Attinger hopes to gain alien technology to aid industrialist Joshua Joyce (Stanley Tucci, who gets to anchor some of the film’s funniest moments) create a new race of human-built Transformers, including Galvatron (who, in keeping with long-established “Transformers” lore, turns out to be the reincarnated form of Decepticon leader Megatron, the baddie of the previous three films).

Prime brings Cade and his family under the protection of the remaining Autobots, who stay hidden by disguising themselves as ultra-rare sports cars and other custom vehicles. They include the stalwart Bumblebee and the militaristic Hound, wonderfully voiced by John Goodman as almost a robot version of his Walter persona from The Big Lebowski.

The quest to evade Lockdown and stop Attinger and Joyce takes Cade, Prime and the other Autobots from Texas to Chicago to Hong Kong, and it wouldn’t be a “Transformers” film without them leaving a trail of destruction in their wake, culminating in a final battle that introduces characters “Transformers” fans have been waiting four films for.

As with the other “Transformers” films, Age of Extinction requires its audience to embrace the absurdity of it all as much as the filmmakers did, but this obviously isn’t going to appeal to everyone, and it might be easier to accept the film’s campier aspects at face value if Bay weren’t so deadly serious about dragging out the film’s tenser moments. However, Bay’s style, with an abundance of slow motion action, sweeping long shots and landscapes, and seamless visual effects, does lend itself to some effective 3D sequences.

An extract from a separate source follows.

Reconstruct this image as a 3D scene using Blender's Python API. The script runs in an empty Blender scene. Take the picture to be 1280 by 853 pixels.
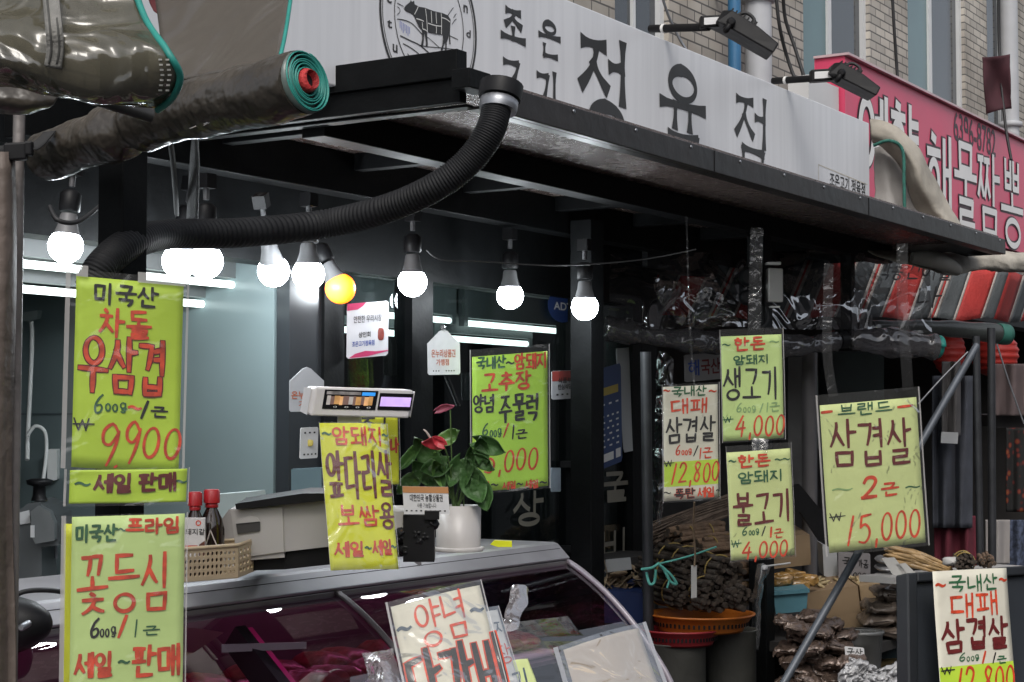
import bpy, math, random
from mathutils import Vector, Matrix, noise
from mathutils.geometry import tessellate_polygon
random.seed(7)
SC = bpy.context.scene
COL = SC.collection
# ------------------------------------------------------------------ camera, sky, sun, exposure
FPX = 2150.0                                   # focal length in pixels of the 1280-wide photograph
YAW = math.radians(32.3); PITCH = math.radians(2.70); EYE = Vector((0, 0, 1.6))
HF = Vector((math.cos(YAW), math.sin(YAW), 0)); UPW = Vector((0, 0, 1))
RT = Vector((math.sin(YAW), -math.cos(YAW), 0))
FW = HF * math.cos(PITCH) + UPW * math.sin(PITCH)
UP = UPW * math.cos(PITCH) - HF * math.sin(PITCH)
cam = bpy.data.cameras.new('camera'); cam.sensor_width = 36; cam.lens = FPX / 1280 * 36
cam.clip_start = 0.05; cam.clip_end = 500
camo = bpy.data.objects.new('camera', cam); COL.objects.link(camo)
m3 = Matrix((RT, UP, -FW)).transposed()
camo.matrix_world = Matrix.Translation(EYE) @ m3.to_4x4()
SC.camera = camo
SUN_EL, SUN_AZ = math.radians(48), math.radians(212)       # azimuth measured from +X, counter-clockwise
w = bpy.data.worlds.new('World'); SC.world = w; w.use_nodes = True
nt = w.node_tree
sky = nt.nodes.new('ShaderNodeTexSky'); sky.sky_type = 'NISHITA'; sky.sun_disc = False
sky.sun_elevation = SUN_EL; sky.sun_rotation = math.pi / 2 - SUN_AZ
sky.air_density = 1.0; sky.dust_density = 3.5; sky.ozone_density = 1.0
hs_ = nt.nodes.new('ShaderNodeHueSaturation'); hs_.inputs['Saturation'].default_value = .38
nt.links.new(sky.outputs[0], hs_.inputs['Color']); nt.links.new(hs_.outputs[0], nt.nodes['Background'].inputs[0]); nt.nodes['Background'].inputs[1].default_value = 0.12
sl = bpy.data.lights.new('sun', 'SUN'); sl.energy = 0.7; sl.angle = math.radians(25); sl.color = (1, .96, .9)
so = bpy.data.objects.new('sun', sl); COL.objects.link(so)
sd = Vector((math.cos(SUN_EL) * math.cos(SUN_AZ), math.cos(SUN_EL) * math.sin(SUN_AZ), math.sin(SUN_EL)))
so.rotation_euler = sd.to_track_quat('Z', 'Y').to_euler(); so.location = (0, 0, 12)
SC.view_settings.view_transform = 'Standard'; SC.view_settings.look = 'None'
SC.view_settings.exposure = 0.58; SC.view_settings.gamma = 1
SC.render.engine = 'CYCLES'
SC.cycles.use_denoising = True; SC.cycles.max_bounces = 10; SC.cycles.transparent_max_bounces = 24
SC.cycles.sample_clamp_indirect = 4.0; SC.cycles.caustics_reflective = False; SC.cycles.caustics_refractive = False

# ------------------------------------------------------------------ helpers
def ray(px, py): return FW + RT * ((px - 640) / FPX) + UP * ((426.5 - py) / FPX)
def P(px, py, d): return EYE + ray(px, py) * d
def onY(px, py, Y): r = ray(px, py); return EYE + r * ((Y - EYE.y) / r.y)
def onX(px, py, X): r = ray(px, py); return EYE + r * ((X - EYE.x) / r.x)
def onZ(px, py, Z): r = ray(px, py); return EYE + r * ((Z - EYE.z) / r.z)
def xY(px, Y): return onY(px, 528, Y).x
def lerp(a, b, t): return a + (b - a) * t

ORG = {}
MATS = {}
def mat(name, col, rough=.5, metal=0., var=.12, scale=12., bump=0., bscale=60., coat=0., spec=.5, emit=None, es=0.):
    if name in MATS: return MATS[name]
    m = bpy.data.materials.new(name); m.use_nodes = True; MATS[name] = m
    n = m.node_tree.nodes; l = m.node_tree.links; b = n['Principled BSDF']
    b.inputs['Roughness'].default_value = rough; b.inputs['Metallic'].default_value = metal
    b.inputs['Coat Weight'].default_value = coat; b.inputs['Specular IOR Level'].default_value = spec
    tc = n.new('ShaderNodeTexCoord')
    if var > 0:
        no = n.new('ShaderNodeTexNoise'); no.inputs['Scale'].default_value = scale; no.inputs['Detail'].default_value = 5
        l.new(tc.outputs['Object'], no.inputs['Vector'])
        r = n.new('ShaderNodeValToRGB'); l.new(no.outputs[0], r.inputs[0])
        r.color_ramp.elements[0].position = .3; r.color_ramp.elements[1].position = .7
        r.color_ramp.elements[0].color = tuple(c * (1 - var) for c in col) + (1,)
        r.color_ramp.elements[1].color = tuple(min(1, c * (1 + var)) for c in col) + (1,)
        l.new(r.outputs[0], b.inputs['Base Color'])
        rr = n.new('ShaderNodeMapRange'); l.new(no.outputs[0], rr.inputs[0])
        rr.inputs[3].default_value = max(0.02, rough - .08); rr.inputs[4].default_value = min(1, rough + .1)
        l.new(rr.outputs[0], b.inputs['Roughness'])
    else:
        b.inputs['Base Color'].default_value = tuple(col) + (1,)
    if bump > 0:
        nb = n.new('ShaderNodeTexNoise'); nb.inputs['Scale'].default_value = bscale; nb.inputs['Detail'].default_value = 3
        l.new(tc.outputs['Object'], nb.inputs['Vector'])
        bp = n.new('ShaderNodeBump'); bp.inputs['Strength'].default_value = bump; bp.inputs['Distance'].default_value = .02
        l.new(nb.outputs[0], bp.inputs['Height']); l.new(bp.outputs[0], b.inputs['Normal'])
    if emit:
        b.inputs['Emission Color'].default_value = tuple(emit) + (1,); b.inputs['Emission Strength'].default_value = es
    return m
def clear(name, tint=(1, 1, 1), gloss=.1, rough=.06, bump=.0, bscale=25., haze=0., hcol=(.5, .5, .5), dist=.02, fres=.45):
    """thin clear film or pane: see-through with a fresnel gloss and optionally a milky share"""
    if name in MATS: return MATS[name]
    m = bpy.data.materials.new(name); m.use_nodes = True; MATS[name] = m
    n = m.node_tree.nodes; l = m.node_tree.links; n.remove(n['Principled BSDF']); out = n['Material Output']
    t = n.new('ShaderNodeBsdfTransparent'); t.inputs[0].default_value = tuple(tint) + (1,)
    g = n.new('ShaderNodeBsdfGlossy'); g.inputs['Roughness'].default_value = rough
    f = n.new('ShaderNodeLayerWeight'); f.inputs['Blend'].default_value = .35
    a = n.new('ShaderNodeMath'); a.operation = 'MULTIPLY_ADD'; a.inputs[1].default_value = fres; a.inputs[2].default_value = gloss
    l.new(f.outputs['Fresnel'], a.inputs[0]); a.use_clamp = True
    mx = n.new('ShaderNodeMixShader'); l.new(a.outputs[0], mx.inputs[0])
    if haze > 0:
        d = n.new('ShaderNodeBsdfDiffuse'); d.inputs[0].default_value = tuple(hcol) + (1,)
        mh = n.new('ShaderNodeMixShader'); mh.inputs[0].default_value = haze
        l.new(t.outputs[0], mh.inputs[1]); l.new(d.outputs[0], mh.inputs[2]); l.new(mh.outputs[0], mx.inputs[1])
    else: l.new(t.outputs[0], mx.inputs[1])
    l.new(g.outputs[0], mx.inputs[2]); l.new(mx.outputs[0], out.inputs[0])
    if bump > 0:
        tc = n.new('ShaderNodeTexCoord'); nb = n.new('ShaderNodeTexNoise'); nb.inputs['Scale'].default_value = bscale
        nb.inputs['Detail'].default_value = 2; nb.inputs['Distortion'].default_value = .8
        l.new(tc.outputs['Object'], nb.inputs['Vector'])
        bp = n.new('ShaderNodeBump'); bp.inputs['Strength'].default_value = bump; bp.inputs['Distance'].default_value = dist
        l.new(nb.outputs[0], bp.inputs['Height']); l.new(bp.outputs[0], g.inputs['Normal']); l.new(bp.outputs[0], f.inputs['Normal'])
    return m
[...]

Having a significant portion of the film set in China isn’t a surprise given the well-publicized involvement of Chinese investors to finance the production. But at times the film seems almost like Chinese propaganda, with scenes of Chinese government officials vowing to protect Hong Kong in ways that ultimately have no bearing on the plot, which is all the more baffling considering the film runs just 15 minutes shy of three hours. American audiences will also be clueless about several cameos from Chinese celebrities, which are detailed in one of the three-hours worth of behind-the-scenes featurettes included on the Blu-ray’s bonus disc.

Other interesting featurettes include a tour of the Hasbro facility for the creation of a new “Transformers” toy, and a hilarious video from comedian T.J. Miller (“Silicon Valley”) trying to thank Bay, Wahlberg and Grammer for his small role in the film.